Entertainment Weekly’s Bullshit List, #75-71.
Wednesday, October 1st, 2008
75. Bruce Springsteen, Born In The U.S.A.
JB: Nobody thinks that Born In The U.S.A. is the Boss’s greatest album, except perhaps for those benighted souls who believe that sales are correlative to quality (and let’s leave them alone; surely being that ignorant is suffering enough). The problem is, I don’t think he’s had a really great record since Nebraska. (I like the Seeger Sessions a lot, and he’s continued to write great songs even at his lowest ebbs. But cohesive albums? That’s just not what he does anymore.)
I know the standard narrative around this record: after the massively popular Born To Run was followed by the various crises (of confidence, of commerce, of conscience) represented by Darkness On The Edge Of Town, The River, and Nebraska, Springsteen roared back into relevance, into the charts, and into the hearts of Americans everywhere with this expansive, shiny, bombastic record about the American mood circa the end of Reagan’s first term.

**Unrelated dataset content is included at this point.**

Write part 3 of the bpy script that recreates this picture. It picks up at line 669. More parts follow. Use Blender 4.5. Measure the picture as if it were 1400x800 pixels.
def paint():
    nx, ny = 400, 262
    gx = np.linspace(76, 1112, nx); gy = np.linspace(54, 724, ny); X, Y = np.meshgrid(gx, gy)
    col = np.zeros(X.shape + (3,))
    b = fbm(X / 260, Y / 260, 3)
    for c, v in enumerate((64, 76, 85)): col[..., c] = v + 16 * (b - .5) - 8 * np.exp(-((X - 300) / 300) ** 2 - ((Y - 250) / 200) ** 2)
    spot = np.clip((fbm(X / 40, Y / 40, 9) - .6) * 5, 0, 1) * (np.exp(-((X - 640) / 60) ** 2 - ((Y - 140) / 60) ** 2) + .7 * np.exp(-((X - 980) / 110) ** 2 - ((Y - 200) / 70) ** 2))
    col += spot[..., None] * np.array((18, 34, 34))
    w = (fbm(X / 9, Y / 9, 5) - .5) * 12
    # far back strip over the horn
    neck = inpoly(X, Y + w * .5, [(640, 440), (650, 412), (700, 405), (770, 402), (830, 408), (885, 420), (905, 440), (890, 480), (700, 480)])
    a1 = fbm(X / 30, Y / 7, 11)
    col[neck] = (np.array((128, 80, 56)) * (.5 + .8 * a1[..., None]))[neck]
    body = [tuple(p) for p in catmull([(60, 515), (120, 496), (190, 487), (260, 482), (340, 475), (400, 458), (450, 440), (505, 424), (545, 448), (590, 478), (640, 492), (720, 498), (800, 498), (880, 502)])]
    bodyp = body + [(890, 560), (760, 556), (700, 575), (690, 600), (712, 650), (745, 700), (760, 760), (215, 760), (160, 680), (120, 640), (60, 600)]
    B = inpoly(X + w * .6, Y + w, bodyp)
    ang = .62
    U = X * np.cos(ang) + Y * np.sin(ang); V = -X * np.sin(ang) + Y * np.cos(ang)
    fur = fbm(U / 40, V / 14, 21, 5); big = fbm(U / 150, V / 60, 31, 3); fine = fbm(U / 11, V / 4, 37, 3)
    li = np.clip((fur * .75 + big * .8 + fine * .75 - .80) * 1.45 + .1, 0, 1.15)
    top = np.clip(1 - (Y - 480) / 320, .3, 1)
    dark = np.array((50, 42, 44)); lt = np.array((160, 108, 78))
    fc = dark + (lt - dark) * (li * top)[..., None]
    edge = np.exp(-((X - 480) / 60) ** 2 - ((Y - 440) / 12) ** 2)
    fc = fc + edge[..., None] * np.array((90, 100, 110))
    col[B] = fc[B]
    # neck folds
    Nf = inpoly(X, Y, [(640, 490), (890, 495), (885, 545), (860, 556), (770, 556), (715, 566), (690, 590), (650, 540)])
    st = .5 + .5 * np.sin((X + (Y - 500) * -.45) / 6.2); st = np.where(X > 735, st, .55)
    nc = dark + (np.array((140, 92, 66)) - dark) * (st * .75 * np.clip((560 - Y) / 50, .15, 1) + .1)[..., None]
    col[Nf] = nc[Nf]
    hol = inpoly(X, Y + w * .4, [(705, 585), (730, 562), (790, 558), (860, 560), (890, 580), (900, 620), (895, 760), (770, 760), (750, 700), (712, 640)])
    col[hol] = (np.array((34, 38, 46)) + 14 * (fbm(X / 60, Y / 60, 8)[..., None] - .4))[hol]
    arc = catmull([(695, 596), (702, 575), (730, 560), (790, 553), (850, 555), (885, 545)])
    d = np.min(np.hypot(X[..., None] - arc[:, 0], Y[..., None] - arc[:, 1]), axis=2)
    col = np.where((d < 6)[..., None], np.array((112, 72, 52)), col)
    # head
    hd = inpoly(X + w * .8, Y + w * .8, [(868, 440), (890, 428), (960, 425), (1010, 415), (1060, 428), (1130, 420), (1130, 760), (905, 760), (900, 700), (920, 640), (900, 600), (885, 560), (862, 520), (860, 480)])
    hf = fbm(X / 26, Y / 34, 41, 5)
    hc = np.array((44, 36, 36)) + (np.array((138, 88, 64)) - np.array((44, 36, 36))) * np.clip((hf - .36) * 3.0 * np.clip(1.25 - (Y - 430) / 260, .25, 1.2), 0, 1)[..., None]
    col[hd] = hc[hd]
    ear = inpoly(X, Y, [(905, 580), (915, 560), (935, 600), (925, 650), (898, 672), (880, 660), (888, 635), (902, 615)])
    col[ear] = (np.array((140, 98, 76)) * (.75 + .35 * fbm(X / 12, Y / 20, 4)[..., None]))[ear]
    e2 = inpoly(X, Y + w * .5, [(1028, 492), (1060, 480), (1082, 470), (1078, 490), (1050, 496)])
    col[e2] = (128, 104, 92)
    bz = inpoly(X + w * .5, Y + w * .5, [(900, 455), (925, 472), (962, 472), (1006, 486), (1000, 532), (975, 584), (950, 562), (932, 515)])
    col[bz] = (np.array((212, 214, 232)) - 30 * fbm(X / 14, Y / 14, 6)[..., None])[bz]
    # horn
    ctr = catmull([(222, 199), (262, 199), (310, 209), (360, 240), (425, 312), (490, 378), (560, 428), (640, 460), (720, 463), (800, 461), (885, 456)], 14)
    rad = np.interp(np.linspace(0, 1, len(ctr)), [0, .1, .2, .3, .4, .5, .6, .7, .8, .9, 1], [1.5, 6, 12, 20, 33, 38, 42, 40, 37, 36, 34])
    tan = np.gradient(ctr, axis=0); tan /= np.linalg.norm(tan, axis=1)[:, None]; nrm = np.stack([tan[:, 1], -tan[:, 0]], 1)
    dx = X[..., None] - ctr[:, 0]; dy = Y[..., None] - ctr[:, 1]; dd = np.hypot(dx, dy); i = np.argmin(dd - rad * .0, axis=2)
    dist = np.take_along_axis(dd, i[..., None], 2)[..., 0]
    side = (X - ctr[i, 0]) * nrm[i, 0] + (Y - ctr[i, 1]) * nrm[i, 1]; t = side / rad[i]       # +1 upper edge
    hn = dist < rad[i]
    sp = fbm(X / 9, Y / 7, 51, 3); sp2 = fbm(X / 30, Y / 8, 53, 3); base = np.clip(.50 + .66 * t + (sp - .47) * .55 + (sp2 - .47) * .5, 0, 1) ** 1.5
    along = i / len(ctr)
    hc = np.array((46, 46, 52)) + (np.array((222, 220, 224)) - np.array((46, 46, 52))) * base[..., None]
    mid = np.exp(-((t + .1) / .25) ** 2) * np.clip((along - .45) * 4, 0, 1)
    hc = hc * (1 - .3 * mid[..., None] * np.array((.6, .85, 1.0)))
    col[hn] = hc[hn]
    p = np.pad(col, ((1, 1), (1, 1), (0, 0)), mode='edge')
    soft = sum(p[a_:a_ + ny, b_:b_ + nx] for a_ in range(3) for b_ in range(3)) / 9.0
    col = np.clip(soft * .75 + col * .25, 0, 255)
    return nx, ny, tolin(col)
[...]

But that narrative has worn a little thin in the twenty-plus years since, and as someone who Wasn’t There™, what strikes me most immediately about the record is how small it is. Which may sound counterintuitive; surely there are few huger 80s productions than the title track, few records which have seized the (or, rather a) zeitgeist of 1984 with such all-conquering aplomb, with indeed such force that Springsteen more or less defined what commercial rootsy rock would sound like for — well, for the rest of rock’s life. From now on, no American rocker who wanted to be taken seriously by his aging audience would sound unlike Springsteen. (Of course that leaves out metal- and punk-influenced rock musics, which could fairly be said to have won if the game were anything but winning Boomer approval.)